The Trap - What Happened To Our Dreams Of Freedom? 3. "We Will Force You To Be Free" (25 March 2007) The final program focused on the concepts of positive and negative liberty introduced in the 1950s by Isaiah Berlin. Curtis briefly explained how negative liberty could be defined as freedom from coercion, and positive liberty as the opportunity to strive to fulfill one's potential. Tony Blair had read Berlin's essays on the topic, and wrote to him in the late 1990s, arguing that positive and negative liberty could be mutually compatible. He never received a reply, as Berlin was on his deathbed.
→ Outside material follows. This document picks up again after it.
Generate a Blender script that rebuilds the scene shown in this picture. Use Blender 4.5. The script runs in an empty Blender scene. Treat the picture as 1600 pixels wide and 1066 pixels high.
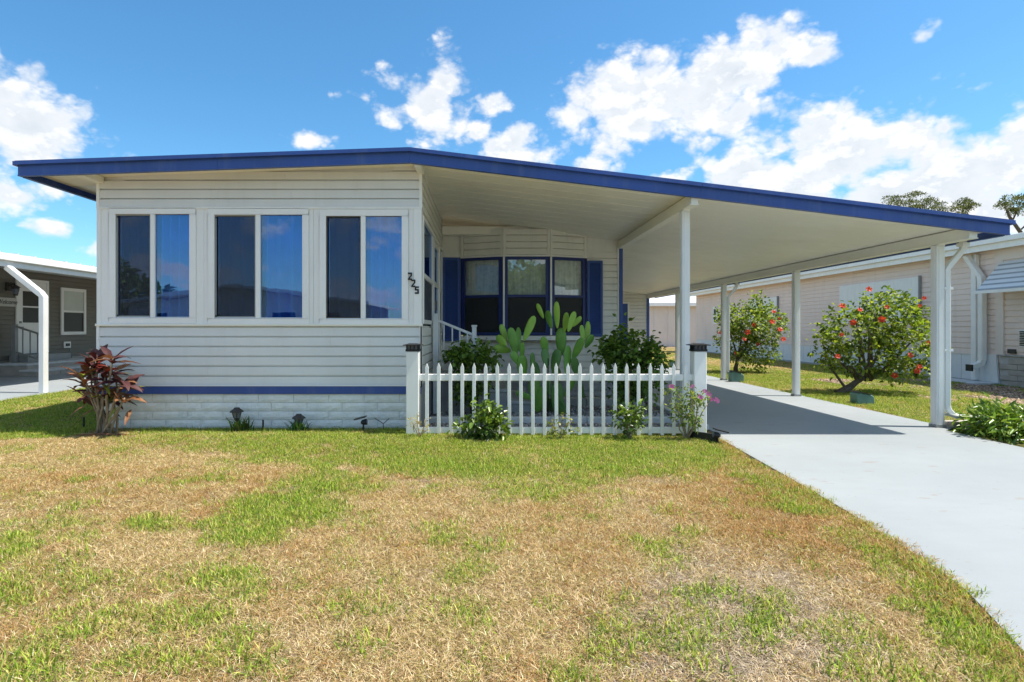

The programme began with a description of the Two Concepts of Liberty, reviewing Berlin's opinion that, since it lacked coercion, negative liberty was the 'safer' of the two. Curtis then explained how many political groups who sought their vision of freedom ended up using violence to achieve it. For example the French revolutionaries wished to overthrow a monarchical system which they viewed as antithetical to freedom, but in so doing ended up with the so-called Reign of Terror. Similarly, the Communist revolutionaries in Russia, who sought to overthrow the old order and replace it with a society in which everyone was equal, ended up creating a totalitarian regime which used violence to achieve its ends. Using violence, not simply as a means to achieve one's goals, but also as an expression of freedom from Western bourgeois norms, was an idea developed by African revolutionary Franz Fanon. He developed it from the Existentialist ideology of Jean-Paul Sartre, who argued that terrorism was a "terrible weapon but the oppressed poor have no others." (^ Sartre: The Philosopher of the Twentieth Century, Bernard-Henri Lévy, p.343). ) These views were expressed, for example, in the revolutionary film The Battle of Algiers.